As briefly mentioned at the beginning of this article, there are three essential components to our yoga practice that also apply when practicing handstands: breath, Bandhas, and Drishti. We have already covered the first two, so let’s take a look at the last component.

What does Drishti mean? Drishti refers to your eye gaze in a specific movement or yoga pose. It is one of the three essential components of the traditional Ashtanga Vinyasa practice, and each pose actually has a specific Drishti assigned to it. For example, in Warrior Two, your Drishti is on the tip of your front middle finger. Our Drishti, or eye gaze, directs our focus in a given pose. And as we know: where focus goes, energy flows.

Place your drishti between your thumbs:

When learning to do a handstand, it is best to place your eye gaze in a triangle with your thumbs. That means, you should be looking more or less in between your index fingers. Your neck will therefore not be entirely straight. However, when starting out your handstand journey, it will be much easier to balance that way.

Once you are upside down, practice balancing there for a moment, while keeping the eye gaze steady. You will notice: as soon as you start shifting your eye gaze, your balance will be thrown off!

When your handstands become steadier, you stay upside down a little longer, and your form is straight and solid, you can experiment with shifting the eye gaze more back towards your thumbs until you eventually look towards the back end of your mat. This will take time. And I mean, it can take years. But how do they say: the journey is the destination! And it really is when learning to do a handstand.

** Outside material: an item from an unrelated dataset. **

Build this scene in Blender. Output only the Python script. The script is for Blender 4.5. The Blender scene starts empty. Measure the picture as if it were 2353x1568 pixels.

Me doing my favourite thing: Handstand. This time on the beach with the sunset in the back, tainting the sky colourful.
Me doing my favourite thing: handstand.

With all that being said, I truly hope that you will step on your mat daily with your only intention being to breathe, fly, sparkle. We cannot fly if our minds weigh us down. Leave all those expectations to one side, when you step on the mat. Quieten your monkey mind by taking a deep breath. Align yourself: hands, elbows, shoulders. And fly!